Si elle remplit certaines missions, la technique doit donc demeurer couplés aux capacités d'interventions humaines. « Les caméras ne peuvent suffire à elles seules à prévenir un acte délictueux. Pour preuve, la ville de Nice, qui est une des villes les plus équipée de France. Et pourtant, les autorités n’ont pas su éviter le drame de la Promenade des Anglais. La technologie nous aide bien sûr, et elle peut même faire des miracles pour résoudre une affaire, mais rien ne remplacera l’œil d’un policier. Et cela coûte, en outre, bien moins cher ! », ponctue le commissaire V.R.

Un constat validé par plusieurs études anglo-saxonnes solides – pour rappel, Londres est la ville européenne la plus équipée en termes de caméras dans l’espace public - ainsi que dans récente enquête menée en France par le sociologue Laurent Mucchielli. Le directeur de recherches au CNRS a mené une enquête de terrain dans trois villes françaises qu’il raconte dans son livre « Vous êtes filmés ! ». « Il n’y a pas d’impact dissuasif global », explique le chercheur, « notamment parce que la vidéosurveillance s’est banalisée ». 

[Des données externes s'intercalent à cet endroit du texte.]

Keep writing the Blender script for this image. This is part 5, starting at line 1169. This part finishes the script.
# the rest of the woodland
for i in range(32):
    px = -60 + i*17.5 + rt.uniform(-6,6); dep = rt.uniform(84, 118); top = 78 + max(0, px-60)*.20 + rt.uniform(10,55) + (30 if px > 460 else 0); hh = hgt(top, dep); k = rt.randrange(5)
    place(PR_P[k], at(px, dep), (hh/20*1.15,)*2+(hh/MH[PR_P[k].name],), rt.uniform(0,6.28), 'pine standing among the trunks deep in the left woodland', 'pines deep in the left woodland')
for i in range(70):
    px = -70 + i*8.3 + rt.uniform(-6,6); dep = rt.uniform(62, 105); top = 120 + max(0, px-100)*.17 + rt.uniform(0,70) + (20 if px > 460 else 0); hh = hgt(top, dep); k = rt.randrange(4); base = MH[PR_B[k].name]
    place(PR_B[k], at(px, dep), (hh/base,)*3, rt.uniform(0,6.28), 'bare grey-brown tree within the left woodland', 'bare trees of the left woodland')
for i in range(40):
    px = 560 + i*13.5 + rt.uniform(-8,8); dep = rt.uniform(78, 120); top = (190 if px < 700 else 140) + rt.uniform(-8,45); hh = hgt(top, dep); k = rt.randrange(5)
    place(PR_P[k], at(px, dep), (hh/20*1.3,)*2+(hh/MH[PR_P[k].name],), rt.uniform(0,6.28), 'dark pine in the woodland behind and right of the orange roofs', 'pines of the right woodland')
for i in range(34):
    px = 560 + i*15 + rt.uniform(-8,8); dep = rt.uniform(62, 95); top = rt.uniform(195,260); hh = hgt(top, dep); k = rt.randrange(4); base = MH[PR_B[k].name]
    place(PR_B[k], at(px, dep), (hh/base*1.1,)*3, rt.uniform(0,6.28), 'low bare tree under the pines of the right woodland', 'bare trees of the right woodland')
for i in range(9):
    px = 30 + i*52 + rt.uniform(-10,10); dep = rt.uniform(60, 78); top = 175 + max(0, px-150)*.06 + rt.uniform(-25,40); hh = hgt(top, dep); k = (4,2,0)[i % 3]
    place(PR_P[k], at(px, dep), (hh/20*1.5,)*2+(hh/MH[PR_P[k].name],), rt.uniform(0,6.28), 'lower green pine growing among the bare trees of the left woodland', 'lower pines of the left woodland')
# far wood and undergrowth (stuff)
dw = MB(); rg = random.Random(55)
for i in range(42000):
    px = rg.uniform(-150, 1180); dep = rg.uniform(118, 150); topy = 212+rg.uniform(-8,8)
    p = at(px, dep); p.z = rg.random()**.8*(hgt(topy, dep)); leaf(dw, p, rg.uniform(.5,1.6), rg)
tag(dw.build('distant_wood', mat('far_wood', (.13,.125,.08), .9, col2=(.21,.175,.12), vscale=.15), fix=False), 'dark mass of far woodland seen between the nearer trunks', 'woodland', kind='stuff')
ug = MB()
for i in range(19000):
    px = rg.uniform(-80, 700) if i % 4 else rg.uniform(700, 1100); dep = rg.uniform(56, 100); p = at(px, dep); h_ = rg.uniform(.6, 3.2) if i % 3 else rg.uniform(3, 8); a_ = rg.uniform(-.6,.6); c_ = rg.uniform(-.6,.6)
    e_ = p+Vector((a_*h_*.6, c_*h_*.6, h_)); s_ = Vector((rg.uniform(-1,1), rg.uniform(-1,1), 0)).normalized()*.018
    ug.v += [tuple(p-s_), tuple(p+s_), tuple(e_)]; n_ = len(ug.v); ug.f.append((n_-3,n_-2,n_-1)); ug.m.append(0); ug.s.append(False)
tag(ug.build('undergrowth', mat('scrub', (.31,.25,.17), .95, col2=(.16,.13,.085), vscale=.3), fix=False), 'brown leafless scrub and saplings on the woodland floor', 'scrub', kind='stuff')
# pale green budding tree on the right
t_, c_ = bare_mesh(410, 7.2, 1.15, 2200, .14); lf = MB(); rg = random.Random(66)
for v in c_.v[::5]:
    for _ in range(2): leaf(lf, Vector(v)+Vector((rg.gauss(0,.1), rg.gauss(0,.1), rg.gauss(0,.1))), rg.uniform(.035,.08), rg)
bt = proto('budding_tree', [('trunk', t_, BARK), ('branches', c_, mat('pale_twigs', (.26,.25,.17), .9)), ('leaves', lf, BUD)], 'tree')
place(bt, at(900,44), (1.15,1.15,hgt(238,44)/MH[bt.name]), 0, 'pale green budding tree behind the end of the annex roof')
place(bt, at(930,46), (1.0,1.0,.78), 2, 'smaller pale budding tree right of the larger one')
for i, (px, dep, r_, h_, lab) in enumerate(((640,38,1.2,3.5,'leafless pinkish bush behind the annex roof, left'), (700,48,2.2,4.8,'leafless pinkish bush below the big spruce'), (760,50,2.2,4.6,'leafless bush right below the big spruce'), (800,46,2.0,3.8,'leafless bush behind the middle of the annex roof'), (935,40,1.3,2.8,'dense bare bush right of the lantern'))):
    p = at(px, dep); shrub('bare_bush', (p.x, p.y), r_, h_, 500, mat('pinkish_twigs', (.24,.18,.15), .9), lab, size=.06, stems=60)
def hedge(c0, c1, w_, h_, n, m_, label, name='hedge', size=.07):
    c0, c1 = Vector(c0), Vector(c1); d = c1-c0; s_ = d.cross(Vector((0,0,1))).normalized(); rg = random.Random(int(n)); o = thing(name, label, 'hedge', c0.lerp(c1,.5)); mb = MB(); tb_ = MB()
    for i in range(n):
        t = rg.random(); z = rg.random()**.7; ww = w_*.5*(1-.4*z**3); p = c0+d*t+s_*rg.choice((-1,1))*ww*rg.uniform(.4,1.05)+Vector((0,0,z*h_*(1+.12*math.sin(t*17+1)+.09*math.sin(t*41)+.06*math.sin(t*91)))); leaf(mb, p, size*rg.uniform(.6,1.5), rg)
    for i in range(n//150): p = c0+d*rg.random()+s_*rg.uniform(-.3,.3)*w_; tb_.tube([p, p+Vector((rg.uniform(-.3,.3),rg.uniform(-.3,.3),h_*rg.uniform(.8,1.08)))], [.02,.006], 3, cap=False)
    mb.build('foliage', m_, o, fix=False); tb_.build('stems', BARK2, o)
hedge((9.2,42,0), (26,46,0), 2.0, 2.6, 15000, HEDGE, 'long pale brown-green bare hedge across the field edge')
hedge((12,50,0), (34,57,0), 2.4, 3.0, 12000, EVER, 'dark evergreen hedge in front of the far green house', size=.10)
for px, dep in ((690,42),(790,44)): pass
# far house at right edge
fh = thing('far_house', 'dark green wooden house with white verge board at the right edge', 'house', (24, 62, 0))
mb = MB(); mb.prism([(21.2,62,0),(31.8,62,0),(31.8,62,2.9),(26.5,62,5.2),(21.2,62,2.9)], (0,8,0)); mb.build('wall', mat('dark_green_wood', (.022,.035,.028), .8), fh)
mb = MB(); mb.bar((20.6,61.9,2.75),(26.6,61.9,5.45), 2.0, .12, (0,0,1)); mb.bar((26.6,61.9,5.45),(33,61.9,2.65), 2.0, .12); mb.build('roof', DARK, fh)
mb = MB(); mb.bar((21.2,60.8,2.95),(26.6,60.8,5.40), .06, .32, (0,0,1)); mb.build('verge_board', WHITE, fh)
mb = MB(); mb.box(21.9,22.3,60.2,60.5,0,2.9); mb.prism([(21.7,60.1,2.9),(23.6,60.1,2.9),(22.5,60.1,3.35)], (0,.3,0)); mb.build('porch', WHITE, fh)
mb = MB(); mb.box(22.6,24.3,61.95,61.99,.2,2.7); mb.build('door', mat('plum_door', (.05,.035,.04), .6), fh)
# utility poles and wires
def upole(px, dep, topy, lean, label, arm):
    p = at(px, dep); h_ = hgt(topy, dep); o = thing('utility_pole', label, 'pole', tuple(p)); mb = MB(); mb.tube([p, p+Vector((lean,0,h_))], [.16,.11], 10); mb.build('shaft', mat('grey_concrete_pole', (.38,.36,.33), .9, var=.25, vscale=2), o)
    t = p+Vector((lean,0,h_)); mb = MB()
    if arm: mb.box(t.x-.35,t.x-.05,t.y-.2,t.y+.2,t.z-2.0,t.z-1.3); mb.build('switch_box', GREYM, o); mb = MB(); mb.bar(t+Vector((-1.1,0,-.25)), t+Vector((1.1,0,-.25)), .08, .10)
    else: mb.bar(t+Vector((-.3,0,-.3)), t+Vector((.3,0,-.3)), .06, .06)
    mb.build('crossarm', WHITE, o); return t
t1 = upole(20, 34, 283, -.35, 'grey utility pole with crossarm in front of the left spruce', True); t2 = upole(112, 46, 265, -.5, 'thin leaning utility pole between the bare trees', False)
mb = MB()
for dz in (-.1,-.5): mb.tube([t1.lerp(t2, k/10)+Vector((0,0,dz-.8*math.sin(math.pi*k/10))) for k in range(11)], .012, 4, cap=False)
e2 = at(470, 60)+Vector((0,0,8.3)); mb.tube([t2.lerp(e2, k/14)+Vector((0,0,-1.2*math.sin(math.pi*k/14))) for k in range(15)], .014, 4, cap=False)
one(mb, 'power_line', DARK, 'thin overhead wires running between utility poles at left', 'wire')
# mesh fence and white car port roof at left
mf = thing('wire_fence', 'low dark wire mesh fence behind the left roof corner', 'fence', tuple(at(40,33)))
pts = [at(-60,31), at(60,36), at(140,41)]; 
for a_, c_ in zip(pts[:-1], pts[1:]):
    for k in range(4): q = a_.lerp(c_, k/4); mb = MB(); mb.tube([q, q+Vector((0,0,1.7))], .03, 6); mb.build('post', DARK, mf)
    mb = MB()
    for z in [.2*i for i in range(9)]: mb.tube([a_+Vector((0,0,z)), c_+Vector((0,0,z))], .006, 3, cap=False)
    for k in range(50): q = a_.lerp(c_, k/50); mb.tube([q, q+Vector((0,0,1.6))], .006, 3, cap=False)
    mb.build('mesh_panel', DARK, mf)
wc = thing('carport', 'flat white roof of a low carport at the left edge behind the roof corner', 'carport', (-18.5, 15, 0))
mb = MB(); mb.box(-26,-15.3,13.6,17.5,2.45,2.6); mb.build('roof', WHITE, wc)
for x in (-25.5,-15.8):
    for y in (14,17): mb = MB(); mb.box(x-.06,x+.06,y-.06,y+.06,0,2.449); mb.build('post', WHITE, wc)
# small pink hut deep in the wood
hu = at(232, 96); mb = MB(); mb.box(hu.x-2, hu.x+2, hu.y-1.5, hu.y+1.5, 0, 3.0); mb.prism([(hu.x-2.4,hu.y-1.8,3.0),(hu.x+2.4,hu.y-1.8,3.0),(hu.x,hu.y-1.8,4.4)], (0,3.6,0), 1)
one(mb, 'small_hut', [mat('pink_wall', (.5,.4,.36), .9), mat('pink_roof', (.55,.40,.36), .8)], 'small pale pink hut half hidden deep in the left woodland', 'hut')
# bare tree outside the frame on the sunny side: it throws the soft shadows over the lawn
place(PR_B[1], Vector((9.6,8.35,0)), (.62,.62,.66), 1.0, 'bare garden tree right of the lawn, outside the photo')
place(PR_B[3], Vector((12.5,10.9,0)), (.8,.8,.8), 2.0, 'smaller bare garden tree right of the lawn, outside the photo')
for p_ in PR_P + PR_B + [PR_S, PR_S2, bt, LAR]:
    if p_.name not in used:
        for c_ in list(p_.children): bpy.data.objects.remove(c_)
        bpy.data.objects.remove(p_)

Une atteinte à la vie privée

Dans un contexte d’efficacité limitée des caméras de vidéosurveillance, le projet de loi olympique «  « menace l’essence même du droit à la vie privée », insiste Frederike Kaltheuner, directrice de la division Technologie et Droits humains à Human Rights Watch. En effet, « si l’usage de caméras dotées d’algorithmes est destiné à détecter des événements suspects spécifiques dans l’espace public, ces caméras capteront et analyseront forcément des traits physiologiques et des comportements de personnes présentes dans ces espaces. Il pourra s’agir de la posture de leurs corps, de leur démarche, de leurs mouvements, de leurs gestes ou de leur apparence. Le fait d’isoler des personnes par rapport à leur environnement, qui s’avère indispensable en vue de remplir l’objectif du système, constitue une identification unique »

Or, selon l’interprétation du Comité européen de la protection des données, la capacité d’isoler une personne parmi une foule ou par rapport à son environnement, que son nom ou son identité soient connus ou non, constitue une « identification unique » contraire au traitement des données à caractère personnel.